It has been more than two months since I last played international cricket and the break is just what was needed after that incredible summer.
Like everyone in the squad, I feel refreshed and raring to go again to try to bring us more success on the field.
I have had to draw a line under the summer of 2019.
It has been and gone.
Even though it is a time I will remember very fondly and with great satisfaction, I have got to look forward to new challenges and delivering once more.

There is so much to focus on in a busy winter with eight Tests in New Zealand, South Africa and Sri Lanka that will ask lots of different questions of us – and we want to be able to answer them.
As good as the summer was at times, you can’t rest on your laurels and keep looking back.
This is an important series for us because we want to start winning away from home more often.
A goal of ours is to be the No.1 Test team in the world, and winning series away from home massively helps towards achieving that.
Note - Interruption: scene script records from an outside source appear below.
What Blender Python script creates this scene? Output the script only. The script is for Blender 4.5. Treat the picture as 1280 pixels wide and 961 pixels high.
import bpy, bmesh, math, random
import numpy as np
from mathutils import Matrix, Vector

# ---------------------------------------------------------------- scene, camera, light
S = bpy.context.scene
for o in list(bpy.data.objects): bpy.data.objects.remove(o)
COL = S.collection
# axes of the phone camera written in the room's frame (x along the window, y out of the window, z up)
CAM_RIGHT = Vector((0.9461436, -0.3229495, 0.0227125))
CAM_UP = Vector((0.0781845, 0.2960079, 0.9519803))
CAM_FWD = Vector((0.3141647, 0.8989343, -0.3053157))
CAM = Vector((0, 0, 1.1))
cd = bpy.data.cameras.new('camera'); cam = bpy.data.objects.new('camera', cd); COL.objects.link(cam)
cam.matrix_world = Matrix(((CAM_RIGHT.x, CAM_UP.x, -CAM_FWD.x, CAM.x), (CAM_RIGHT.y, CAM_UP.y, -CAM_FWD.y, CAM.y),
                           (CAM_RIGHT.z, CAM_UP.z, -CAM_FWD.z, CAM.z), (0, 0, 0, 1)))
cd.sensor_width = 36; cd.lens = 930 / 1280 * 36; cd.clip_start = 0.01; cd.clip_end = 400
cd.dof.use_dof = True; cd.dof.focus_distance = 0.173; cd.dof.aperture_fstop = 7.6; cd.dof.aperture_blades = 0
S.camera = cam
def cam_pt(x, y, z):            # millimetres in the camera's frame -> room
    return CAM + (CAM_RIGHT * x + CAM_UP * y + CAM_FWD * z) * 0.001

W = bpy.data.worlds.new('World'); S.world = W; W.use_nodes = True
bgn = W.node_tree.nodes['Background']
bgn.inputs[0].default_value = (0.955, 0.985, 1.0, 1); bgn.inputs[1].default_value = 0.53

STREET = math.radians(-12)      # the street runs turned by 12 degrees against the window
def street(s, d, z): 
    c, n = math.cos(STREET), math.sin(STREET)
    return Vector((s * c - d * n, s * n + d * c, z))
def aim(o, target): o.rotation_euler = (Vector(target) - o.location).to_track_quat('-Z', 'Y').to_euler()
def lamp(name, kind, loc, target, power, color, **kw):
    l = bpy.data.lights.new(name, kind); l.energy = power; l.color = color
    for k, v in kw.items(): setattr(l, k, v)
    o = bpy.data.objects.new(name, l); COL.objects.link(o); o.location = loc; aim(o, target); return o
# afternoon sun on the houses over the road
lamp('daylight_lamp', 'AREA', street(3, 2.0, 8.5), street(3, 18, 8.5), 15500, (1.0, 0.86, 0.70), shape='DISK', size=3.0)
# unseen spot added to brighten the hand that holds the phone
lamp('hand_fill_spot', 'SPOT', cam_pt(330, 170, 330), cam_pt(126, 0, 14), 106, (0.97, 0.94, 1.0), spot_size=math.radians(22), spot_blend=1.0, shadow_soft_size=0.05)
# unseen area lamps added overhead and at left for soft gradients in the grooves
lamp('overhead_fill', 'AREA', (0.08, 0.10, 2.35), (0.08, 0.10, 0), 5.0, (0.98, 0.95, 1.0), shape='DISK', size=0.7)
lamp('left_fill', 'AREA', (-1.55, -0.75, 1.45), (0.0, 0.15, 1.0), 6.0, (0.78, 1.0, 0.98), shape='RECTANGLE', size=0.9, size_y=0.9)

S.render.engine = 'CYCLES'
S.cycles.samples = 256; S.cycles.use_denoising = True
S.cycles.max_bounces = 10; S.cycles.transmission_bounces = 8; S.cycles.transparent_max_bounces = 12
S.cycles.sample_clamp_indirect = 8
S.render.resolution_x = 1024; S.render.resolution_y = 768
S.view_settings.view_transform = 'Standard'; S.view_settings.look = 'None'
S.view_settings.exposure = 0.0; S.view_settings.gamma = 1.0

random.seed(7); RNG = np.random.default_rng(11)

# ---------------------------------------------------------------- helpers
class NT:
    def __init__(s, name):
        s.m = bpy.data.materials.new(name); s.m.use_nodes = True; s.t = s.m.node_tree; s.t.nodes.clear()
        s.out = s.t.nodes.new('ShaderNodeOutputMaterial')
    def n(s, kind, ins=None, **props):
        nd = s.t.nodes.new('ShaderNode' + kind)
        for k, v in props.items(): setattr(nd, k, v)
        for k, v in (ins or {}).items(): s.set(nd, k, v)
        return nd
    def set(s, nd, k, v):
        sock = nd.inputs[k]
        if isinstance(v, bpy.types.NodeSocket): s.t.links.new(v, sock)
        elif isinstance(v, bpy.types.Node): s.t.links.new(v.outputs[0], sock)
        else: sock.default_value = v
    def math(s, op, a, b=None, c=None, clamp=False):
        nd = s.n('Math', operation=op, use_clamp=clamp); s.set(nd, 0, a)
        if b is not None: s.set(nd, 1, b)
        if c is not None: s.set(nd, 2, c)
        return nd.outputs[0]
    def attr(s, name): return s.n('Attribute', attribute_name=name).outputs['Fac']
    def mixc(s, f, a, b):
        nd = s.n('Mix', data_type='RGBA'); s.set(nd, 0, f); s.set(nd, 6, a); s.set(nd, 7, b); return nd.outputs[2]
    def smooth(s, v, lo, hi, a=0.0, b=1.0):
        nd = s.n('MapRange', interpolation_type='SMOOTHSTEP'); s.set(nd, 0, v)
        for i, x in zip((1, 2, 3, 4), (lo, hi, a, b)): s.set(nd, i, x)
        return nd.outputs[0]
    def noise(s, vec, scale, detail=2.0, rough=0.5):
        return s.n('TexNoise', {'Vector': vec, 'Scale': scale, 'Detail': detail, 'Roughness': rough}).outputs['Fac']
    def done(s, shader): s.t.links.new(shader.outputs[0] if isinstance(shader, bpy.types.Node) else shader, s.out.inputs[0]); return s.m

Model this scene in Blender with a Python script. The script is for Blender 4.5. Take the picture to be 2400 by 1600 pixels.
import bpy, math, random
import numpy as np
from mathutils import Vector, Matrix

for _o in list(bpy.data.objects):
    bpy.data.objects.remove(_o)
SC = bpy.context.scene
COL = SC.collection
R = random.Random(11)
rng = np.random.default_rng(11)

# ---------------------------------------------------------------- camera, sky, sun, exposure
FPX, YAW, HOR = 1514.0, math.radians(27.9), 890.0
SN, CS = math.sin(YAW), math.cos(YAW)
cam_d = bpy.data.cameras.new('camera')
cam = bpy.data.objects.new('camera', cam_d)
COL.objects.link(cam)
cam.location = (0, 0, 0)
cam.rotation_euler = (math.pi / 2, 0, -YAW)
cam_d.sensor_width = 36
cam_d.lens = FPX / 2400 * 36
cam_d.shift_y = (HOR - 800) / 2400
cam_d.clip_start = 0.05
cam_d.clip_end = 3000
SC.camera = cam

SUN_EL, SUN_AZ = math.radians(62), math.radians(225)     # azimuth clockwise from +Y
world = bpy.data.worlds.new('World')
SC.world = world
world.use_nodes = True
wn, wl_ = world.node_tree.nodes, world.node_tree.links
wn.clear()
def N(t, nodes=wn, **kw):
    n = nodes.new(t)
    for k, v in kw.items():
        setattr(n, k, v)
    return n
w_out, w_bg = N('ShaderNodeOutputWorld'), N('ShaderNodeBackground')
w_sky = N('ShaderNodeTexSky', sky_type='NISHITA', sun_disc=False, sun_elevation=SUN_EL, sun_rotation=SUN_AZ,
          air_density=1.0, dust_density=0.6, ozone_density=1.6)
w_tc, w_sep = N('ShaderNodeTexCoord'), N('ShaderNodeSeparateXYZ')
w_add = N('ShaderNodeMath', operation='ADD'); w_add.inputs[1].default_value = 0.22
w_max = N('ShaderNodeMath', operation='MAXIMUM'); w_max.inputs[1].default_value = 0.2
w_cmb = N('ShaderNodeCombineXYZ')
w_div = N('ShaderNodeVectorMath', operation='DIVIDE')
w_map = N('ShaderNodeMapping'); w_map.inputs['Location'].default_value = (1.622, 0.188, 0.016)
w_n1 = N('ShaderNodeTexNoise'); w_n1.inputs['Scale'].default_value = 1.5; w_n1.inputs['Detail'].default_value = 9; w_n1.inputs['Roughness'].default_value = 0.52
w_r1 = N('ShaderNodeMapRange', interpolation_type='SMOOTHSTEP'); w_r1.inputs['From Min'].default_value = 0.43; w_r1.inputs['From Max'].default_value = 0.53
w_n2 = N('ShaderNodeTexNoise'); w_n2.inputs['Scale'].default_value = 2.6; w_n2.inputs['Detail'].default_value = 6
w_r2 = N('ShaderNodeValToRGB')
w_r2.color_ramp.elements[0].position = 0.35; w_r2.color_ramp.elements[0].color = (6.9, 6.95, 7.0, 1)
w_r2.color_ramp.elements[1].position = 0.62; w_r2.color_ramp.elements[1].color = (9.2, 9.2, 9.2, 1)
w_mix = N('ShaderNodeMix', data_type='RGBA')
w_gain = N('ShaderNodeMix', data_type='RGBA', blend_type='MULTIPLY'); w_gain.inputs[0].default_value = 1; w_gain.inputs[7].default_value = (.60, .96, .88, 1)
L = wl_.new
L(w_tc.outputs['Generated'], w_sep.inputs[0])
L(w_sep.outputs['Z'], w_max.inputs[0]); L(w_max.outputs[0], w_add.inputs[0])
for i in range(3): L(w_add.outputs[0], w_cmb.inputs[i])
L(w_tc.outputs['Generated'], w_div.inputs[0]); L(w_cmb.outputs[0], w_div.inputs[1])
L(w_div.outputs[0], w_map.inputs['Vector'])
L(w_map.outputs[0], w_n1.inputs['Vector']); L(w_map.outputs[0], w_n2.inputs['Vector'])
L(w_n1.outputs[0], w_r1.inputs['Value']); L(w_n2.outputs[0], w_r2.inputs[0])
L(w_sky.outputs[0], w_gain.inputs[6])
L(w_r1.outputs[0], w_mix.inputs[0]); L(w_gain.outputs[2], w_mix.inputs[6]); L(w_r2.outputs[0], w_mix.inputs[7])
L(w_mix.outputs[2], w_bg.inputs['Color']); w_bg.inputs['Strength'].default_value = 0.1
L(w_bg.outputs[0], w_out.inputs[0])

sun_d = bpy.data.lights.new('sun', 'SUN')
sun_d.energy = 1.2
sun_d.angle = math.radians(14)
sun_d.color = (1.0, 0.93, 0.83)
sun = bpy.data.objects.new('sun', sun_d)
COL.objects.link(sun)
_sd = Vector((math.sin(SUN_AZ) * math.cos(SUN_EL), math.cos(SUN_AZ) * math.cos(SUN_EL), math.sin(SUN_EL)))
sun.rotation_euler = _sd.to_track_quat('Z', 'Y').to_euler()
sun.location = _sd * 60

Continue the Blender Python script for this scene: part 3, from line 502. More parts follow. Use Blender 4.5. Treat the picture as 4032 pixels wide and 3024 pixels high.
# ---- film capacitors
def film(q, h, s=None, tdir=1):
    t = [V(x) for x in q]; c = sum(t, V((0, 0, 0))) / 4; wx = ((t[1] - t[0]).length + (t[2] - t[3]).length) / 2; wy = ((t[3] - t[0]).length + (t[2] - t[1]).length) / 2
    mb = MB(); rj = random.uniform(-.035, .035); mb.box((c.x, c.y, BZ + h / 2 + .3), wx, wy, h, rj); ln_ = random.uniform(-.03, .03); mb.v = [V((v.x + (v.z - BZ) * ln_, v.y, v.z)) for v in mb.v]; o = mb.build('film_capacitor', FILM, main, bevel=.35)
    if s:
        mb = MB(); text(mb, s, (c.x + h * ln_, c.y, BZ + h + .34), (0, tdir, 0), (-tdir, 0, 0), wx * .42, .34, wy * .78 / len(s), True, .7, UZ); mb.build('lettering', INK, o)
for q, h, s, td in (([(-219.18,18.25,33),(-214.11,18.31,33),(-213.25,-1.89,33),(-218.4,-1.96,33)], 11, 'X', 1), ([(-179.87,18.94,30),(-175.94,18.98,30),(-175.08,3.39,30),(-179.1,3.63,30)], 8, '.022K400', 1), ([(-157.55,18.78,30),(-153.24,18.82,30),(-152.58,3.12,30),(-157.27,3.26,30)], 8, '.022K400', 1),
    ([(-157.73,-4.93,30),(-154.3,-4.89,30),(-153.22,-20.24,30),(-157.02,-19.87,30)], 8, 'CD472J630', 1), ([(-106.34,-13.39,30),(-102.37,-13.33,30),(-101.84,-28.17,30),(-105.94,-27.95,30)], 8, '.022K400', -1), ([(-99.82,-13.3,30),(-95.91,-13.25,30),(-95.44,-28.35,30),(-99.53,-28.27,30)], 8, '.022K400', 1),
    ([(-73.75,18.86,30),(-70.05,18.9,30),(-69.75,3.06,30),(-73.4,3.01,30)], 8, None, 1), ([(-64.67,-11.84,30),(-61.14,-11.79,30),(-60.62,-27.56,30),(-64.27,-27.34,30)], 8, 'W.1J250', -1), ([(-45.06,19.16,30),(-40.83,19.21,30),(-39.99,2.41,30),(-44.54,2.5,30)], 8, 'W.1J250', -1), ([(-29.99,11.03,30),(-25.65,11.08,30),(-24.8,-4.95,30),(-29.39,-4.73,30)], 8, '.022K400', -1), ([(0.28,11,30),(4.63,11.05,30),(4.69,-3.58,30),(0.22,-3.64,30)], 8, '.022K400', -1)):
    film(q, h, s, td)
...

It is a journey we’re on over the next two or three years, and it starts here.

This series doesn’t count towards the World Test Championship, but that is irrelevant.
You are playing for your country, you are representing a lot of people, you are playing for your family and yourself, so nothing but 100 per cent will do.
I spent a week in Christchurch with my Kiwi family before the Test guys got out here which was great. It was lovely to reconnect with the family.
And having a traditional Maori powhiri welcome here in Tauranga was class and something that not many people experience.
I have my New Zealand roots and Maori heritage in the family, but leaving here at a young age to move to the UK means that I hadn’t experienced that before, so it was cool to be a part of it this time.
With the Test team we really want to establish a squad and an XI that is a bit more settled, like we managed to do for the one-day team.

The Test side has changed around a bit more in the past few years as people have come into the team, not done so well and then been left out for someone else.
With all that chopping and changing the results have been inconsistent, so we now hope we can find that consistency as players and as a team to get settled.
There are a few new faces on this tour, but from what I’ve seen of them in the warm-up games and in training, they look ready to go, even though they are young. You forget that they are 21, 22, 23 years old.
It is exciting to watch lads like Dom Sibley, Zak Crawley and Ollie Pope go about their business. It looks like they know their games inside out and you want to see them fly.
There is talk of it being a new era with Chris Silverwood taking over as head coach, but I think Trevor Bayliss has left his mark on the team and coaches, who have continued to provide a relaxed environment for the players to feel comfortable.
Spoons (Silverwood) has a chilled nature too, but the one difference is his planning for the future and the way he is distinctly trying to build something over time.
Trevor was very much about the here and now, ‘Let’s get out there and do it and we’ll see how it goes’, but Spoons has a vision for where he wants to take this Test team and we’re all on board with it. We can’t wait to get it started this week.